[start of Supplied information]
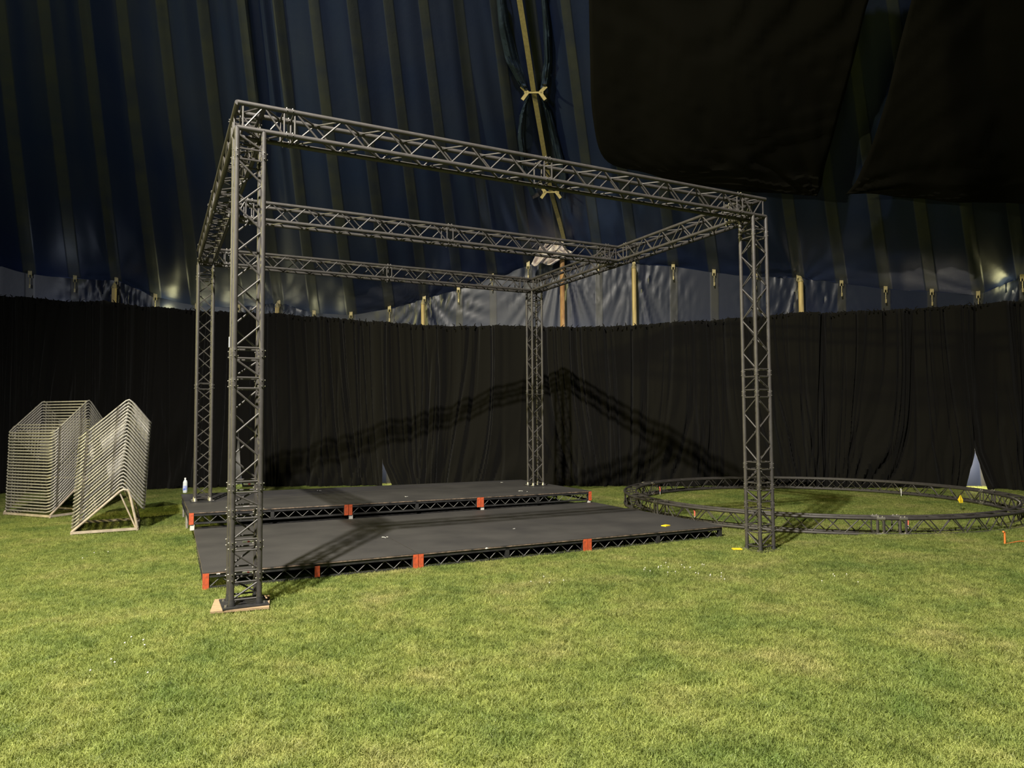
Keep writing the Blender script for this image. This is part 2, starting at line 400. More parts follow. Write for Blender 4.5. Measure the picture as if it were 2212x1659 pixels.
# ------------------------------------------------------------------ black drapes round the wall
DR = bpy.data.materials.new('black_drape_cloth'); DR.use_nodes = True
b_ = DR.node_tree.nodes['Principled BSDF']; b_.inputs['Base Color'].default_value = (.0056, .0052, .0045, 1); b_.inputs['Roughness'].default_value = .95
b_.inputs['Specular IOR Level'].default_value = .12; b_.inputs['Sheen Weight'].default_value = .03; b_.inputs['Sheen Roughness'].default_value = .6
brk = [-420, -60, 240, 516, 828, 1183, 1512, 1790, 2098, 2480]
gap = {516: (9, .34), 828: (12, .15), 2098: (25, .21)}      # half width in columns at the hem, height of the slit
def lbl(i):
    return ['black drape at the far left edge, behind the left stack of tube frames', 'black drape behind the right stack of tube frames', 'black drape behind the rear left truss tower, above the water bottle',
            'black drape between the two front gaps, directly behind the left half of the rear stage', 'gathered black drape behind the rear stage, left of the rear right truss tower',
            'black drape right of the rear right truss tower, carrying the peaked truss shadow', 'black drape seen just left of the front right truss tower', 'black drape behind the ring, left of the tall slit at right', 'black drape at the far right, right of the tall slit'][i]
for i, (ua, ub) in enumerate(zip(brk, brk[1:])):
    ta, tb = interp(T0, ua), interp(T0, ub); n = int(abs(ub-ua)*1.15); rn = random.Random(i*7+1)
    kinks = [rn.uniform(0, 1) for _ in range(6)]
    def df(a, b):
        t = ta+(tb-ta)*a; 
        u = ua+(ub-ua)*a; zb_ = None
        sh = 0; H = b
        # hem drift: folds fan sideways towards the floor, slits open at the edges
        low = (1-b)**2.2
        if ub in gap: sh -= gap[ub][0]*(1 if ub != 828 else .1)*max(0, 1-b/gap[ub][1])*sstep(.72, 1, a)
        if ua in gap: sh += gap[ua][0]*(1 if ua != 828 else 1.9)*max(0, 1-b/gap[ua][1])*sstep(.28, 0, a)
        uu = u+sh; t = interp(T0, uu); p, nn = spl(t, 0); 
        zt = z_at(p, uu, interp(VT, uu)); g0 = gz(p.x, p.y)-.02
        c = u*.021+low*2.2*fold(u*.0045, 7, 0)+.9*fold(u*.008, 1, 0)+.5*(1-b)*fold(u*.012, 40, .4)
        f = .26*fold(c, 2, .2*b)+.10*fold(c*2.3, 9, .3*b)+.02*fold(c*6+b*.6, 4, .7*b)
        f -= .13*max(0, 1-abs(fold(c*1.25, 20, .35*b))*13)
        f -= .09*max(0, 1-abs(fold(c*2.7+.3*b, 30, .6*b))*9)*(.35+.65*fold(c*.6, 3, 3)+.3)
        f += .16*abs(fold(c*1.6+2.6*low, 7, b))*low*2-.1
        f = max(f, -.30)
        zt += .022*fold(u*.25, 1, 0)+.035*abs(fold(u*.06, 2, 0))
        z = g0+(zt-g0)*b
        return (p.x+nn.x*(f+.04), p.y+nn.y*(f+.04), z)
    gb = MB().grid(df, max(n, 60), 34)
    u = ua+5                                # the ties along the top hem belong to the cloth
    while u < ub-4:
        t = interp(T0, u); p, nn = spl(t, 0); z = z_at(p, u, interp(VT, u))
        a0 = Vector((p.x+nn.x*.02, p.y+nn.y*.02, z-.06)); dx = Vector((nn.y, -nn.x, 0))
        hh = rn.uniform(.05, .13); gb.tube([a0, a0+dx*rn.uniform(-.03, .03)+Vector((0, 0, hh*.6)), a0+dx*rn.uniform(-.07, .07)+Vector((0, 0, hh))], [.020, .014, .005], 5)
        u += rn.uniform(7, 19)
    o = gb.build('black_drape', DR, smooth=True); tag(o, lbl(i), 'curtain')
    so = o.modifiers.new('thickness', 'SOLIDIFY'); so.thickness = .006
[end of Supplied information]
Return the listing above in full and without alteration, excluding its pictures.

Keep writing the Blender script for this image. This is part 2, starting at line 400. More parts follow. Write for Blender 4.5. Measure the picture as if it were 2212x1659 pixels.
# ------------------------------------------------------------------ black drapes round the wall
DR = bpy.data.materials.new('black_drape_cloth'); DR.use_nodes = True
b_ = DR.node_tree.nodes['Principled BSDF']; b_.inputs['Base Color'].default_value = (.0056, .0052, .0045, 1); b_.inputs['Roughness'].default_value = .95
b_.inputs['Specular IOR Level'].default_value = .12; b_.inputs['Sheen Weight'].default_value = .03; b_.inputs['Sheen Roughness'].default_value = .6
brk = [-420, -60, 240, 516, 828, 1183, 1512, 1790, 2098, 2480]
gap = {516: (9, .34), 828: (12, .15), 2098: (25, .21)}      # half width in columns at the hem, height of the slit
def lbl(i):
    return ['black drape at the far left edge, behind the left stack of tube frames', 'black drape behind the right stack of tube frames', 'black drape behind the rear left truss tower, above the water bottle',
            'black drape between the two front gaps, directly behind the left half of the rear stage', 'gathered black drape behind the rear stage, left of the rear right truss tower',
            'black drape right of the rear right truss tower, carrying the peaked truss shadow', 'black drape seen just left of the front right truss tower', 'black drape behind the ring, left of the tall slit at right', 'black drape at the far right, right of the tall slit'][i]
for i, (ua, ub) in enumerate(zip(brk, brk[1:])):
    ta, tb = interp(T0, ua), interp(T0, ub); n = int(abs(ub-ua)*1.15); rn = random.Random(i*7+1)
    kinks = [rn.uniform(0, 1) for _ in range(6)]
    def df(a, b):
        t = ta+(tb-ta)*a; 
        u = ua+(ub-ua)*a; zb_ = None
        sh = 0; H = b
        # hem drift: folds fan sideways towards the floor, slits open at the edges
        low = (1-b)**2.2
        if ub in gap: sh -= gap[ub][0]*(1 if ub != 828 else .1)*max(0, 1-b/gap[ub][1])*sstep(.72, 1, a)
        if ua in gap: sh += gap[ua][0]*(1 if ua != 828 else 1.9)*max(0, 1-b/gap[ua][1])*sstep(.28, 0, a)
        uu = u+sh; t = interp(T0, uu); p, nn = spl(t, 0); 
        zt = z_at(p, uu, interp(VT, uu)); g0 = gz(p.x, p.y)-.02
        c = u*.021+low*2.2*fold(u*.0045, 7, 0)+.9*fold(u*.008, 1, 0)+.5*(1-b)*fold(u*.012, 40, .4)
        f = .26*fold(c, 2, .2*b)+.10*fold(c*2.3, 9, .3*b)+.02*fold(c*6+b*.6, 4, .7*b)
        f -= .13*max(0, 1-abs(fold(c*1.25, 20, .35*b))*13)
        f -= .09*max(0, 1-abs(fold(c*2.7+.3*b, 30, .6*b))*9)*(.35+.65*fold(c*.6, 3, 3)+.3)
        f += .16*abs(fold(c*1.6+2.6*low, 7, b))*low*2-.1
        f = max(f, -.30)
        zt += .022*fold(u*.25, 1, 0)+.035*abs(fold(u*.06, 2, 0))
        z = g0+(zt-g0)*b
        return (p.x+nn.x*(f+.04), p.y+nn.y*(f+.04), z)
    gb = MB().grid(df, max(n, 60), 34)
    u = ua+5                                # the ties along the top hem belong to the cloth
    while u < ub-4:
        t = interp(T0, u); p, nn = spl(t, 0); z = z_at(p, u, interp(VT, u))
        a0 = Vector((p.x+nn.x*.02, p.y+nn.y*.02, z-.06)); dx = Vector((nn.y, -nn.x, 0))
        hh = rn.uniform(.05, .13); gb.tube([a0, a0+dx*rn.uniform(-.03, .03)+Vector((0, 0, hh*.6)), a0+dx*rn.uniform(-.07, .07)+Vector((0, 0, hh))], [.020, .014, .005], 5)
        u += rn.uniform(7, 19)
    o = gb.build('black_drape', DR, smooth=True); tag(o, lbl(i), 'curtain')
    so = o.modifiers.new('thickness', 'SOLIDIFY'); so.thickness = .006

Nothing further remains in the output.